>> Start GIVEN DATA

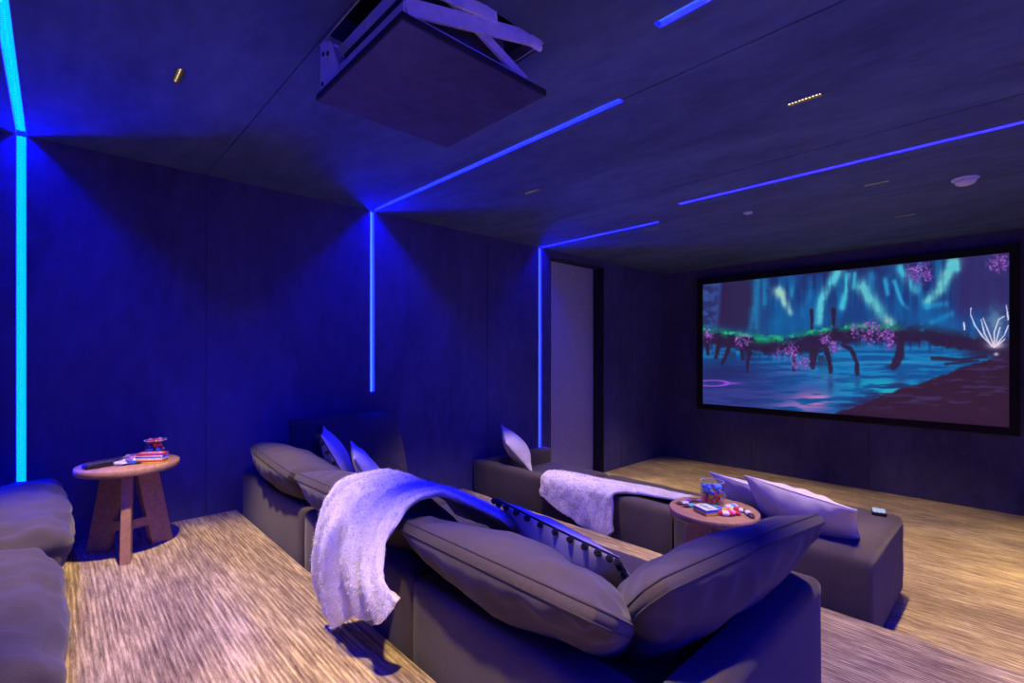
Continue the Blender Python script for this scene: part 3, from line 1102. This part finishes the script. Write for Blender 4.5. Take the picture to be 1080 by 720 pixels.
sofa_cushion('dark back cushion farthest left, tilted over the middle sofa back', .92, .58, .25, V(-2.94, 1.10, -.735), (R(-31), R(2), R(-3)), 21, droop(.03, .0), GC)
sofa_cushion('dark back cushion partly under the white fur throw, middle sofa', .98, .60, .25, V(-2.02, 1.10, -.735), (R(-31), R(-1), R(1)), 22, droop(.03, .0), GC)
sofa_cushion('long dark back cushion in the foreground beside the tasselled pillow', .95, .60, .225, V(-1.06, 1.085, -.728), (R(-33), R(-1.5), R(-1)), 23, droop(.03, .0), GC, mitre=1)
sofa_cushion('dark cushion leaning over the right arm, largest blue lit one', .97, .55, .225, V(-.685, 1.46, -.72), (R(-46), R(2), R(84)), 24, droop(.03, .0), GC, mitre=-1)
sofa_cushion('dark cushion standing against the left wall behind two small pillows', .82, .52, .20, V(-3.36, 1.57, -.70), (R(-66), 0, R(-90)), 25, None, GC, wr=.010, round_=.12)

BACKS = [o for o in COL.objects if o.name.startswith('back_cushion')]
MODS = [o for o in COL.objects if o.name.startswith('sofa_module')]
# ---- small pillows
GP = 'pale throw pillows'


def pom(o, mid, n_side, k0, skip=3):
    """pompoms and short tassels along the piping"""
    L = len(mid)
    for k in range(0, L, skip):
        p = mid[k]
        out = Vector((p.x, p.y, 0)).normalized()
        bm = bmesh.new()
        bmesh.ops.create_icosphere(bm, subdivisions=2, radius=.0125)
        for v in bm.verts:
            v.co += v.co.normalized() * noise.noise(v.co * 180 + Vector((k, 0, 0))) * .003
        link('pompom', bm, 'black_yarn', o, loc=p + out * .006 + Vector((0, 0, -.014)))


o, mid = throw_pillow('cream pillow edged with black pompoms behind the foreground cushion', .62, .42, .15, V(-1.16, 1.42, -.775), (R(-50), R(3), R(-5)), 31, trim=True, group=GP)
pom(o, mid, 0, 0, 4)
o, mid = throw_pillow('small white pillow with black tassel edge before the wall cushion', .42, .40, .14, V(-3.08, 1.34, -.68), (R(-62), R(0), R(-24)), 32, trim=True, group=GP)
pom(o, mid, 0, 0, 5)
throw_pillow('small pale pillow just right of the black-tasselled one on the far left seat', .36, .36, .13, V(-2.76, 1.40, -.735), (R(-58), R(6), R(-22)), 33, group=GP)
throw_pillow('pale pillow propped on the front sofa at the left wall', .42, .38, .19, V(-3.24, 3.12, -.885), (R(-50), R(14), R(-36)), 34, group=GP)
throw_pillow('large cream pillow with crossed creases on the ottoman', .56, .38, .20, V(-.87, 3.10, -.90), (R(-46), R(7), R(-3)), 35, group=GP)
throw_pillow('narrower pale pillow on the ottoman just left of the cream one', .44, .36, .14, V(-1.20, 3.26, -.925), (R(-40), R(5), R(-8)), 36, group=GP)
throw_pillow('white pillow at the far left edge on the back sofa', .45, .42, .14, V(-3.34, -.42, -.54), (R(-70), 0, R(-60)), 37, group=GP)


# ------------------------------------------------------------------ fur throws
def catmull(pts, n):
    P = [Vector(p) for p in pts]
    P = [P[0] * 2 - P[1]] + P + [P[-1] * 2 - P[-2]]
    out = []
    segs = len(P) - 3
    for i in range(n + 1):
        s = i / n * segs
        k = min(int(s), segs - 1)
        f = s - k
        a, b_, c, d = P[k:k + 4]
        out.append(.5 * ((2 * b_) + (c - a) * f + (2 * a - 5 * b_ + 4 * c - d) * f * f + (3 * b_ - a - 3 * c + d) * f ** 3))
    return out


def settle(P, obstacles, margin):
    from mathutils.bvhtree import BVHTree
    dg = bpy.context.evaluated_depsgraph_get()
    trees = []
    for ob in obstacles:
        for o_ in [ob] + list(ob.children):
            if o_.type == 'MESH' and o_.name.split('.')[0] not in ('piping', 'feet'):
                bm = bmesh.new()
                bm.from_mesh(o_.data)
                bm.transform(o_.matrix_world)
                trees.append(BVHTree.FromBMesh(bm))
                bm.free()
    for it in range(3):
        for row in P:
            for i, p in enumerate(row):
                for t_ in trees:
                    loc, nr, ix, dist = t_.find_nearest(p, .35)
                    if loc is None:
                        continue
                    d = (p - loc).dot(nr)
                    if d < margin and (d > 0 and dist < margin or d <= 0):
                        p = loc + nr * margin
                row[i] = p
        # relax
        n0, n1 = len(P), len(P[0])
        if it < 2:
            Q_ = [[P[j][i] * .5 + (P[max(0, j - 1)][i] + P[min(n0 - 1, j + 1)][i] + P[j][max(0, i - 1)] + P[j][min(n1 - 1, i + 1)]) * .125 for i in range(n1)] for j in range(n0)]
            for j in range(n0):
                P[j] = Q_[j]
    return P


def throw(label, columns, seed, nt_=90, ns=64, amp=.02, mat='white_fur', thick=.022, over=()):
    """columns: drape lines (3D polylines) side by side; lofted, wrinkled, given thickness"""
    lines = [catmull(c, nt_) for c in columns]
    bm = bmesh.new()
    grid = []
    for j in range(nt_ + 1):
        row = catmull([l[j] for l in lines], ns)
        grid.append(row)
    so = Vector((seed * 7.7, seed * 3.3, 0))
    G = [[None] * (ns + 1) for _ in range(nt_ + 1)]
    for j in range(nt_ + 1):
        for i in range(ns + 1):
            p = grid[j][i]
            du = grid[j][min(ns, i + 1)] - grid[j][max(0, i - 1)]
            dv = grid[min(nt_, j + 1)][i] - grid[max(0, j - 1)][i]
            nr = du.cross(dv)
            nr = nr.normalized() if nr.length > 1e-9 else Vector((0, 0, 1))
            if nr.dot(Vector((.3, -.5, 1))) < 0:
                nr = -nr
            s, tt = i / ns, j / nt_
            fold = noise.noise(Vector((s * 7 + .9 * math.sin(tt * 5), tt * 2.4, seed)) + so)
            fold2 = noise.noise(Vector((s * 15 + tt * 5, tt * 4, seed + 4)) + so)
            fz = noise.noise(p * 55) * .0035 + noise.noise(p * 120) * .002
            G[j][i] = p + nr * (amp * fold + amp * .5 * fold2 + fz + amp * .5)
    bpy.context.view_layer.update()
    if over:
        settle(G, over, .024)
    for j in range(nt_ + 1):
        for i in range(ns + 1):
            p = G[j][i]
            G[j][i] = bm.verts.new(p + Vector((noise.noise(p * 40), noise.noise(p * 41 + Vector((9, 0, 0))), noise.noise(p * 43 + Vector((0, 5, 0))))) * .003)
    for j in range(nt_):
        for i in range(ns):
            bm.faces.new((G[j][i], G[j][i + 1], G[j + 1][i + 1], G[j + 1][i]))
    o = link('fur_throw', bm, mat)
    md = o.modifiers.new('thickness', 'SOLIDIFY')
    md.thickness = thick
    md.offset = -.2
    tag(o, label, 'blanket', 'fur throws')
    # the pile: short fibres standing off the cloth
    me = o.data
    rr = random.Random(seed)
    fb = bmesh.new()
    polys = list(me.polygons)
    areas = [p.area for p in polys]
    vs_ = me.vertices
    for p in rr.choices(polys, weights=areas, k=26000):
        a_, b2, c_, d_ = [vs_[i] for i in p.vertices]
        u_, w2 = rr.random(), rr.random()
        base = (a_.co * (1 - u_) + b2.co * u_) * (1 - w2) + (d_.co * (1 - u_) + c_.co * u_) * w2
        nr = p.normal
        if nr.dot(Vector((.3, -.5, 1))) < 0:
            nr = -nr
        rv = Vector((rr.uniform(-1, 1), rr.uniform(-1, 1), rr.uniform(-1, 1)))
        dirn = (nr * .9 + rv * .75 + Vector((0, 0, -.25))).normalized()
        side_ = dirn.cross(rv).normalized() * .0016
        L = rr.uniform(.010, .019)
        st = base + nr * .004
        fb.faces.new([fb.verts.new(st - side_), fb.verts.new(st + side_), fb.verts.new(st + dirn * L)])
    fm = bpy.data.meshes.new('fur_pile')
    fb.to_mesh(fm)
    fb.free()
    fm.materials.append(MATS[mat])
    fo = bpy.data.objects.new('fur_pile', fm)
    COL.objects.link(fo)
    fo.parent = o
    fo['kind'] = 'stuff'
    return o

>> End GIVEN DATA
>> Start GIVEN DATA

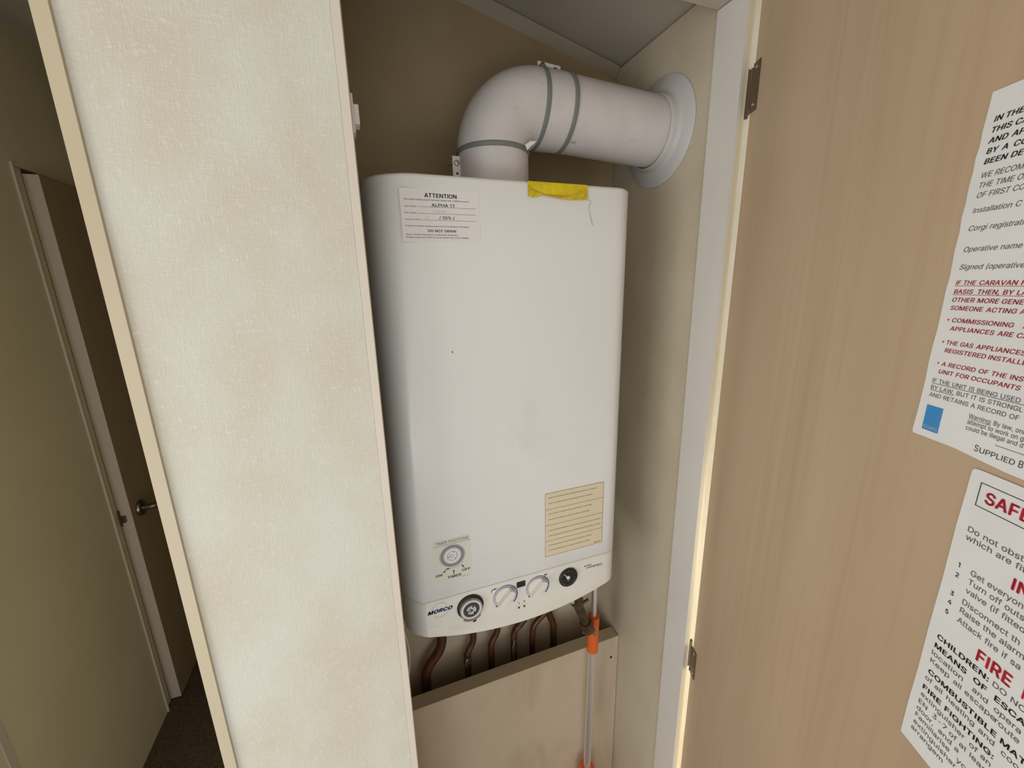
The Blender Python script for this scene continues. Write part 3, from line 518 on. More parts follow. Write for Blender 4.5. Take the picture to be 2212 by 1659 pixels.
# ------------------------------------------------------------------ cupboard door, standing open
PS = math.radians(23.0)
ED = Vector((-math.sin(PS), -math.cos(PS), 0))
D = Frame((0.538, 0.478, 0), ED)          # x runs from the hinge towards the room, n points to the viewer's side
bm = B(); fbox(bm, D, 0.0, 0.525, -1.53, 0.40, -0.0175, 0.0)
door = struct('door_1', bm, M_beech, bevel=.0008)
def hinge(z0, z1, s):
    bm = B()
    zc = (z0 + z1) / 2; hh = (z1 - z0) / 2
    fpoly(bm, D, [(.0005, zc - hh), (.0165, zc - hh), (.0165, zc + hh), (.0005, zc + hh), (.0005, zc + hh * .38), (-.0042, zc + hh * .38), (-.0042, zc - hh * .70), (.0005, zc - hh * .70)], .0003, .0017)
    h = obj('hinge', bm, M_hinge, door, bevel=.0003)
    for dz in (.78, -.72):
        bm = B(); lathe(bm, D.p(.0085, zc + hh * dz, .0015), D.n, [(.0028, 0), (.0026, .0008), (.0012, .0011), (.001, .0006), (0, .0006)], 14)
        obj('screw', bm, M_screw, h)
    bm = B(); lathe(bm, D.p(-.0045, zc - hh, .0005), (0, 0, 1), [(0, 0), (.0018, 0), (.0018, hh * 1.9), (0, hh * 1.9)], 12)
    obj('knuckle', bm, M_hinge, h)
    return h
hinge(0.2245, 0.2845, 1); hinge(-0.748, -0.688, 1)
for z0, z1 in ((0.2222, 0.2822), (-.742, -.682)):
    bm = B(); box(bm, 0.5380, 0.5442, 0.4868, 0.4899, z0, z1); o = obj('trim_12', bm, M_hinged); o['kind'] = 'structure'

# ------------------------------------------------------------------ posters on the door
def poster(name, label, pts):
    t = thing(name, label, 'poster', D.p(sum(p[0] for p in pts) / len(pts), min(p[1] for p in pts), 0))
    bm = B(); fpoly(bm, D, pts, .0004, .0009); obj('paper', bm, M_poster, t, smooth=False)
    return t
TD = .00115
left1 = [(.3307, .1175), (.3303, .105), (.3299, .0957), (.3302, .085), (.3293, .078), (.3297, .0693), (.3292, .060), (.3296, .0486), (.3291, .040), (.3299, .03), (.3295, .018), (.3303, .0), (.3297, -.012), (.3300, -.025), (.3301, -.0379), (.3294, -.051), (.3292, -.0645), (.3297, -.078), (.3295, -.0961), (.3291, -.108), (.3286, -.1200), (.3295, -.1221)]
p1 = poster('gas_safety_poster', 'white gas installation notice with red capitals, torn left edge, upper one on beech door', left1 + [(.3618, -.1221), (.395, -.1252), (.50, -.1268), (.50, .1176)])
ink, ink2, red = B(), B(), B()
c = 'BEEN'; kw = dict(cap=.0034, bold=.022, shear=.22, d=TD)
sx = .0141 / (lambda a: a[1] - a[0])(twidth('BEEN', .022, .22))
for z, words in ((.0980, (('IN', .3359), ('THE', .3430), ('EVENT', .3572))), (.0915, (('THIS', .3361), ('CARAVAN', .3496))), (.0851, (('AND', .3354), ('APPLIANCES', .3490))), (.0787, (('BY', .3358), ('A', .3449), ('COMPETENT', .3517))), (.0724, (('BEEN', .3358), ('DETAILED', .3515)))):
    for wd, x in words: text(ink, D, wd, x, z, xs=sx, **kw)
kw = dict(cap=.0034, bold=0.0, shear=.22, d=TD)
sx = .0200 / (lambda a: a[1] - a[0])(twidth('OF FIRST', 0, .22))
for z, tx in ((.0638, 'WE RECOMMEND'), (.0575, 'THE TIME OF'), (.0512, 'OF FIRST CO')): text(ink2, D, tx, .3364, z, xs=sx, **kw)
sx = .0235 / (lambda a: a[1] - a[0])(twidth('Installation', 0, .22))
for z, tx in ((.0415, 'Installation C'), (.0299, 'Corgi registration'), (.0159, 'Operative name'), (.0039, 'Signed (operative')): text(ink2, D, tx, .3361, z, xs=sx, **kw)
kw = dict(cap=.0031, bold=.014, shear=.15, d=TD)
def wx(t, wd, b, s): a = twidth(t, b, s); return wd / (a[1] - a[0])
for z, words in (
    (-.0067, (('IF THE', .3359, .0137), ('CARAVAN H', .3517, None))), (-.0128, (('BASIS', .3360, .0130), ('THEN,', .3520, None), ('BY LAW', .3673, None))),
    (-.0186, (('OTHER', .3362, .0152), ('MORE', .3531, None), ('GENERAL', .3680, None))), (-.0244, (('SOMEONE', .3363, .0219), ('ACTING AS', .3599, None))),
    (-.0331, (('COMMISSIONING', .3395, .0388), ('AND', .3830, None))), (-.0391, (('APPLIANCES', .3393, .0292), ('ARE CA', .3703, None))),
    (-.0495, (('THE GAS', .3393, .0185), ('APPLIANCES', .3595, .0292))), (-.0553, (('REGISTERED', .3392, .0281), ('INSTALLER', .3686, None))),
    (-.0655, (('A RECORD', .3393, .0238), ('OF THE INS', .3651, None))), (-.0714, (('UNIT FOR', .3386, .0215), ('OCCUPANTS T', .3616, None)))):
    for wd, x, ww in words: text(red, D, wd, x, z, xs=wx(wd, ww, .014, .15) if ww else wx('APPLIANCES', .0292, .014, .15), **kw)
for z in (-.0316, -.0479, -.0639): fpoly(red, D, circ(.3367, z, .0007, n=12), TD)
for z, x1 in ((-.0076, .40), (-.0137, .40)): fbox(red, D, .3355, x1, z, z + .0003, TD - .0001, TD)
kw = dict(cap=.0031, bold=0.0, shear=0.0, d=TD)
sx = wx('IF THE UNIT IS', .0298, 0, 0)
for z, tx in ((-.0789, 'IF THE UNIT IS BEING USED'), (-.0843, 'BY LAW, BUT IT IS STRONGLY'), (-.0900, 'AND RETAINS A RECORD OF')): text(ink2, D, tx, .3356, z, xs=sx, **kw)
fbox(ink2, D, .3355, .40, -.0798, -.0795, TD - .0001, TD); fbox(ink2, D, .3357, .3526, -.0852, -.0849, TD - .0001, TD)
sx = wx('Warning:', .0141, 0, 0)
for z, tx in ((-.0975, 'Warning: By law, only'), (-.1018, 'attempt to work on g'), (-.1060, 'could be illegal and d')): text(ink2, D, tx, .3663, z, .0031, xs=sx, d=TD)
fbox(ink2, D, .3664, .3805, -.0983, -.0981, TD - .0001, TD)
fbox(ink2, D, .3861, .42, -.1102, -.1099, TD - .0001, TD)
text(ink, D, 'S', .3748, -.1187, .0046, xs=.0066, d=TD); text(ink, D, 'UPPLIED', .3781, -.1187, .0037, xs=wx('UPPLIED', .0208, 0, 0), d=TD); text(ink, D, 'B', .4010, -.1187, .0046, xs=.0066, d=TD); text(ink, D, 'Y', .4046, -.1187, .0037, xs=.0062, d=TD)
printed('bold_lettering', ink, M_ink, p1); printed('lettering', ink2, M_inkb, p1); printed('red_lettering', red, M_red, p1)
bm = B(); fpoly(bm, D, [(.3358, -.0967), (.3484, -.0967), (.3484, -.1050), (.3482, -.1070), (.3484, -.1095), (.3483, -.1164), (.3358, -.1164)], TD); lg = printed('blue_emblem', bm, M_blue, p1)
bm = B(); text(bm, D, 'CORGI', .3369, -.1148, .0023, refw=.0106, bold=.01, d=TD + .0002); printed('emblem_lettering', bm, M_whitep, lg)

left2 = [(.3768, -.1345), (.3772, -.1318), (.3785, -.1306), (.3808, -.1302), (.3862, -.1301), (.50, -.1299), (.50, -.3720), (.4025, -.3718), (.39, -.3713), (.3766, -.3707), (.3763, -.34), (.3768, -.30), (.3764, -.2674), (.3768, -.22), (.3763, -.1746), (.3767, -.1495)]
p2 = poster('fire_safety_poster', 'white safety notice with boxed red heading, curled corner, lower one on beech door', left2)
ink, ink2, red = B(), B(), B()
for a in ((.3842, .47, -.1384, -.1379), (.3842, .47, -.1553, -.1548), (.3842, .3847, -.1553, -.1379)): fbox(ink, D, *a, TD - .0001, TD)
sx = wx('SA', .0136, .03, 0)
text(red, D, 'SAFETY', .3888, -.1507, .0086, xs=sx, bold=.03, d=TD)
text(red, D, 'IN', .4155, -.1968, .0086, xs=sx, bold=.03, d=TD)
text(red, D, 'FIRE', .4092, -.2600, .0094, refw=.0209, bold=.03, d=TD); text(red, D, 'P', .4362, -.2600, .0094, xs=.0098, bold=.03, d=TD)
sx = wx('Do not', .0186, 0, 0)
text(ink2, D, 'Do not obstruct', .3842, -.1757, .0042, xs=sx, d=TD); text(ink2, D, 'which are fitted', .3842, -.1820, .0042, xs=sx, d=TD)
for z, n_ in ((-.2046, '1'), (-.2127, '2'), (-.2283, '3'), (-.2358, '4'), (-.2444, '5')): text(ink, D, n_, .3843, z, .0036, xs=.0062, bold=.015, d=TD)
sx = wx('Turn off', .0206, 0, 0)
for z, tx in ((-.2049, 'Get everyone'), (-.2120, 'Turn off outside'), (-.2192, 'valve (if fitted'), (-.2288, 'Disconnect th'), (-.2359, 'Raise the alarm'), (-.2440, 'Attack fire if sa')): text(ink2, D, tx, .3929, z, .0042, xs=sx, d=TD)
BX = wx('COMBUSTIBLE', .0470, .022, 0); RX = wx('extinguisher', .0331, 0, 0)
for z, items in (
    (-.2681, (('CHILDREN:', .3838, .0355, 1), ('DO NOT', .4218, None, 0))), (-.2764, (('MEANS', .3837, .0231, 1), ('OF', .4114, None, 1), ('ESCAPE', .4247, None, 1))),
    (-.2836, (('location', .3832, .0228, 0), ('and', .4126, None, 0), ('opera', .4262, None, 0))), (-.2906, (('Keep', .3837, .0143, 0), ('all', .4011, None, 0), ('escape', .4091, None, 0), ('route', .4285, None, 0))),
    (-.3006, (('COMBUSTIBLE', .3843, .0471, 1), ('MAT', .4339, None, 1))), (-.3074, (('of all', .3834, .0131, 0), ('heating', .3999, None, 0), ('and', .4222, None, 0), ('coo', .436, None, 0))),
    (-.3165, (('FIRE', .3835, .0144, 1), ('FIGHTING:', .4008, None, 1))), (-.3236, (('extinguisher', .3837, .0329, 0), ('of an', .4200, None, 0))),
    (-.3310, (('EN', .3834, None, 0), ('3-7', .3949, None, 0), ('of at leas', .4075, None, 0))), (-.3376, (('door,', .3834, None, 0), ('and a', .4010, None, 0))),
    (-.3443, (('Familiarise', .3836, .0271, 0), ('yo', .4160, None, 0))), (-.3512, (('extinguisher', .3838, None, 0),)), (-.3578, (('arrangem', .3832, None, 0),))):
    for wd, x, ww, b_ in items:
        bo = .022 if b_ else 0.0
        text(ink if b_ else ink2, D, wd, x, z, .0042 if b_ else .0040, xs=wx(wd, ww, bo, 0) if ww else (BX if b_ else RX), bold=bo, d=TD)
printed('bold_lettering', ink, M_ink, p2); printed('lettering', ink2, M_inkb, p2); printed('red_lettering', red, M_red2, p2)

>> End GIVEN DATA

EXERCISE REQUIREMENTS: Keep both end lines and retype everything in the records above from the line containing "Continue the Blender" through the line containing "link('pompom', bm, 'black_yarn', o, loc=p", exactly, with nothing else.

ANSWER TO THIS EXERCISE:
Continue the Blender Python script for this scene: part 3, from line 1102. This part finishes the script. Write for Blender 4.5. Take the picture to be 1080 by 720 pixels.
sofa_cushion('dark back cushion farthest left, tilted over the middle sofa back', .92, .58, .25, V(-2.94, 1.10, -.735), (R(-31), R(2), R(-3)), 21, droop(.03, .0), GC)
sofa_cushion('dark back cushion partly under the white fur throw, middle sofa', .98, .60, .25, V(-2.02, 1.10, -.735), (R(-31), R(-1), R(1)), 22, droop(.03, .0), GC)
sofa_cushion('long dark back cushion in the foreground beside the tasselled pillow', .95, .60, .225, V(-1.06, 1.085, -.728), (R(-33), R(-1.5), R(-1)), 23, droop(.03, .0), GC, mitre=1)
sofa_cushion('dark cushion leaning over the right arm, largest blue lit one', .97, .55, .225, V(-.685, 1.46, -.72), (R(-46), R(2), R(84)), 24, droop(.03, .0), GC, mitre=-1)
sofa_cushion('dark cushion standing against the left wall behind two small pillows', .82, .52, .20, V(-3.36, 1.57, -.70), (R(-66), 0, R(-90)), 25, None, GC, wr=.010, round_=.12)

BACKS = [o for o in COL.objects if o.name.startswith('back_cushion')]
MODS = [o for o in COL.objects if o.name.startswith('sofa_module')]
# ---- small pillows
GP = 'pale throw pillows'


def pom(o, mid, n_side, k0, skip=3):
    """pompoms and short tassels along the piping"""
    L = len(mid)
    for k in range(0, L, skip):
        p = mid[k]
        out = Vector((p.x, p.y, 0)).normalized()
        bm = bmesh.new()
        bmesh.ops.create_icosphere(bm, subdivisions=2, radius=.0125)
        for v in bm.verts:
            v.co += v.co.normalized() * noise.noise(v.co * 180 + Vector((k, 0, 0))) * .003
        link('pompom', bm, 'black_yarn', o, loc=p + out * .006 + Vector((0, 0, -.014)))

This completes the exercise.